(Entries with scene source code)
....

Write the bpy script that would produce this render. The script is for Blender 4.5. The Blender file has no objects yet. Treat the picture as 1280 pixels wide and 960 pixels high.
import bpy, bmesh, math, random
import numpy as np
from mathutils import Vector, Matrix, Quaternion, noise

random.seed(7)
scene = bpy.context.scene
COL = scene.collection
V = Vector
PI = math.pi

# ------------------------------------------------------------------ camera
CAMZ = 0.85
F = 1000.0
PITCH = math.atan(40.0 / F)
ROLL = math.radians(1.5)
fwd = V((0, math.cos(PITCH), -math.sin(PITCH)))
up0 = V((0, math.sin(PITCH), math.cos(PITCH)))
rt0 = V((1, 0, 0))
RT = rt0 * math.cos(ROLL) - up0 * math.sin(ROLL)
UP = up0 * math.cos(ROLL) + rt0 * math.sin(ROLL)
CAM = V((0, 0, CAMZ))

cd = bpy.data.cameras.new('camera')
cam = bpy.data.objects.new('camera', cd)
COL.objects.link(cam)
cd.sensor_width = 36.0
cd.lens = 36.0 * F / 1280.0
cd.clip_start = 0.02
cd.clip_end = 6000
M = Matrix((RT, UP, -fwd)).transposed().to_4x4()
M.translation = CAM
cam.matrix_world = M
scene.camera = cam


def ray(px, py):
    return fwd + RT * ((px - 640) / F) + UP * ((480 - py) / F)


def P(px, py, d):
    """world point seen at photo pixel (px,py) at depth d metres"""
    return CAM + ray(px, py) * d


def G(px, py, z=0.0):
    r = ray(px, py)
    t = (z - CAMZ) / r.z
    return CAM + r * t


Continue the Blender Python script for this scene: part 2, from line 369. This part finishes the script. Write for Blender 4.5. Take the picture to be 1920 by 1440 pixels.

....

Write out the whole listing again, exactly as it stands.

Write the bpy script that would produce this render. The script is for Blender 4.5. The Blender file has no objects yet. Treat the picture as 1280 pixels wide and 960 pixels high.
import bpy, bmesh, math, random
import numpy as np
from mathutils import Vector, Matrix, Quaternion, noise

random.seed(7)
scene = bpy.context.scene
COL = scene.collection
V = Vector
PI = math.pi

# ------------------------------------------------------------------ camera
CAMZ = 0.85
F = 1000.0
PITCH = math.atan(40.0 / F)
ROLL = math.radians(1.5)
fwd = V((0, math.cos(PITCH), -math.sin(PITCH)))
up0 = V((0, math.sin(PITCH), math.cos(PITCH)))
rt0 = V((1, 0, 0))
RT = rt0 * math.cos(ROLL) - up0 * math.sin(ROLL)
UP = up0 * math.cos(ROLL) + rt0 * math.sin(ROLL)
CAM = V((0, 0, CAMZ))

cd = bpy.data.cameras.new('camera')
cam = bpy.data.objects.new('camera', cd)
COL.objects.link(cam)
cd.sensor_width = 36.0
cd.lens = 36.0 * F / 1280.0
cd.clip_start = 0.02
cd.clip_end = 6000
M = Matrix((RT, UP, -fwd)).transposed().to_4x4()
M.translation = CAM
cam.matrix_world = M
scene.camera = cam


def ray(px, py):
    return fwd + RT * ((px - 640) / F) + UP * ((480 - py) / F)


def P(px, py, d):
    """world point seen at photo pixel (px,py) at depth d metres"""
    return CAM + ray(px, py) * d


def G(px, py, z=0.0):
    r = ray(px, py)
    t = (z - CAMZ) / r.z
    return CAM + r * t


Continue the Blender Python script for this scene: part 2, from line 369. This part finishes the script. Write for Blender 4.5. Take the picture to be 1920 by 1440 pixels.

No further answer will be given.